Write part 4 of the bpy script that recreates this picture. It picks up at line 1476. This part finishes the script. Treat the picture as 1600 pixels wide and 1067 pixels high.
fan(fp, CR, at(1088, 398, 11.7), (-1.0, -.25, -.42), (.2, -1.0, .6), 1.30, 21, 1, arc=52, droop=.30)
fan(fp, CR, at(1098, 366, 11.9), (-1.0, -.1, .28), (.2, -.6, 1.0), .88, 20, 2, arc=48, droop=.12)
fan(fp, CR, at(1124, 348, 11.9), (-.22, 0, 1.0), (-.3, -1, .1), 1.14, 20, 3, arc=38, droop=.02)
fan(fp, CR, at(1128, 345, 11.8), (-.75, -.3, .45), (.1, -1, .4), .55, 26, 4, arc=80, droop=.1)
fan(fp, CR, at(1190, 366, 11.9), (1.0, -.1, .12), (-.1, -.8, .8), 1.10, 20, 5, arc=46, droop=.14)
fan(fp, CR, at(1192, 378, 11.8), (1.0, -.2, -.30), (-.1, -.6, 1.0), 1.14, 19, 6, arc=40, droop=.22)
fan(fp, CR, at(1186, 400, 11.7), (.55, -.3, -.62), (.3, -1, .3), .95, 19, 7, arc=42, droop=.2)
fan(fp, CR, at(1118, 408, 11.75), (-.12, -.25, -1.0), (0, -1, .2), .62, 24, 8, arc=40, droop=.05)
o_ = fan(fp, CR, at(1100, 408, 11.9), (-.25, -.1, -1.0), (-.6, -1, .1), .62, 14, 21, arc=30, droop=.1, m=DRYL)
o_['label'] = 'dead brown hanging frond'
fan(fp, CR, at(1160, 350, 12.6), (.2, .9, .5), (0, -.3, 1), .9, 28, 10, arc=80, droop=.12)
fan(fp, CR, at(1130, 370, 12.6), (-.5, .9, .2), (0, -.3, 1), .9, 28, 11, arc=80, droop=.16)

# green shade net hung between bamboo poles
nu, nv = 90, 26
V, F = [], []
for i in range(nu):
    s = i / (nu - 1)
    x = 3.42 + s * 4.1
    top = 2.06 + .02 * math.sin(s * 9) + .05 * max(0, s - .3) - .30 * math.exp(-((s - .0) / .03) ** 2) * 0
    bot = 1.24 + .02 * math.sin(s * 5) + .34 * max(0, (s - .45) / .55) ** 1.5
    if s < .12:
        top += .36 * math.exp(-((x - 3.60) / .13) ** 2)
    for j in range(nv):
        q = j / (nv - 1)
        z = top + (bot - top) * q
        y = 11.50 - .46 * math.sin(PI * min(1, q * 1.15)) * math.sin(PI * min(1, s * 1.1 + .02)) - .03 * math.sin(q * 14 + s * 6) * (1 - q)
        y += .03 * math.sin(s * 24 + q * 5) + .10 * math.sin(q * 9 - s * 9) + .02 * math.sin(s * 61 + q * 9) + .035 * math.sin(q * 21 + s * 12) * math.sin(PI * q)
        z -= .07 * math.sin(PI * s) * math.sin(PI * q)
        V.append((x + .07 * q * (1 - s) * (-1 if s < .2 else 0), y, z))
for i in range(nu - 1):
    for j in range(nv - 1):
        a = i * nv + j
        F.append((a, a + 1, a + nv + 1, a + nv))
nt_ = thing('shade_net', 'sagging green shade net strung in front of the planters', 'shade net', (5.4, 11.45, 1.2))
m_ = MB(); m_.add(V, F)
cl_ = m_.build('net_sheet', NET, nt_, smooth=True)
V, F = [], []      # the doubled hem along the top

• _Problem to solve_
Using the data above, return each line exactly as written.

• _Right answer_
Write part 4 of the bpy script that recreates this picture. It picks up at line 1476. This part finishes the script. Treat the picture as 1600 pixels wide and 1067 pixels high.
fan(fp, CR, at(1088, 398, 11.7), (-1.0, -.25, -.42), (.2, -1.0, .6), 1.30, 21, 1, arc=52, droop=.30)
fan(fp, CR, at(1098, 366, 11.9), (-1.0, -.1, .28), (.2, -.6, 1.0), .88, 20, 2, arc=48, droop=.12)
fan(fp, CR, at(1124, 348, 11.9), (-.22, 0, 1.0), (-.3, -1, .1), 1.14, 20, 3, arc=38, droop=.02)
fan(fp, CR, at(1128, 345, 11.8), (-.75, -.3, .45), (.1, -1, .4), .55, 26, 4, arc=80, droop=.1)
fan(fp, CR, at(1190, 366, 11.9), (1.0, -.1, .12), (-.1, -.8, .8), 1.10, 20, 5, arc=46, droop=.14)
fan(fp, CR, at(1192, 378, 11.8), (1.0, -.2, -.30), (-.1, -.6, 1.0), 1.14, 19, 6, arc=40, droop=.22)
fan(fp, CR, at(1186, 400, 11.7), (.55, -.3, -.62), (.3, -1, .3), .95, 19, 7, arc=42, droop=.2)
fan(fp, CR, at(1118, 408, 11.75), (-.12, -.25, -1.0), (0, -1, .2), .62, 24, 8, arc=40, droop=.05)
o_ = fan(fp, CR, at(1100, 408, 11.9), (-.25, -.1, -1.0), (-.6, -1, .1), .62, 14, 21, arc=30, droop=.1, m=DRYL)
o_['label'] = 'dead brown hanging frond'
fan(fp, CR, at(1160, 350, 12.6), (.2, .9, .5), (0, -.3, 1), .9, 28, 10, arc=80, droop=.12)
fan(fp, CR, at(1130, 370, 12.6), (-.5, .9, .2), (0, -.3, 1), .9, 28, 11, arc=80, droop=.16)

# green shade net hung between bamboo poles
nu, nv = 90, 26
V, F = [], []
for i in range(nu):
    s = i / (nu - 1)
    x = 3.42 + s * 4.1
    top = 2.06 + .02 * math.sin(s * 9) + .05 * max(0, s - .3) - .30 * math.exp(-((s - .0) / .03) ** 2) * 0
    bot = 1.24 + .02 * math.sin(s * 5) + .34 * max(0, (s - .45) / .55) ** 1.5
    if s < .12:
        top += .36 * math.exp(-((x - 3.60) / .13) ** 2)
    for j in range(nv):
        q = j / (nv - 1)
        z = top + (bot - top) * q
        y = 11.50 - .46 * math.sin(PI * min(1, q * 1.15)) * math.sin(PI * min(1, s * 1.1 + .02)) - .03 * math.sin(q * 14 + s * 6) * (1 - q)
        y += .03 * math.sin(s * 24 + q * 5) + .10 * math.sin(q * 9 - s * 9) + .02 * math.sin(s * 61 + q * 9) + .035 * math.sin(q * 21 + s * 12) * math.sin(PI * q)
        z -= .07 * math.sin(PI * s) * math.sin(PI * q)
        V.append((x + .07 * q * (1 - s) * (-1 if s < .2 else 0), y, z))
for i in range(nu - 1):
    for j in range(nv - 1):
        a = i * nv + j
        F.append((a, a + 1, a + nv + 1, a + nv))
nt_ = thing('shade_net', 'sagging green shade net strung in front of the planters', 'shade net', (5.4, 11.45, 1.2))
m_ = MB(); m_.add(V, F)
cl_ = m_.build('net_sheet', NET, nt_, smooth=True)
V, F = [], []      # the doubled hem along the top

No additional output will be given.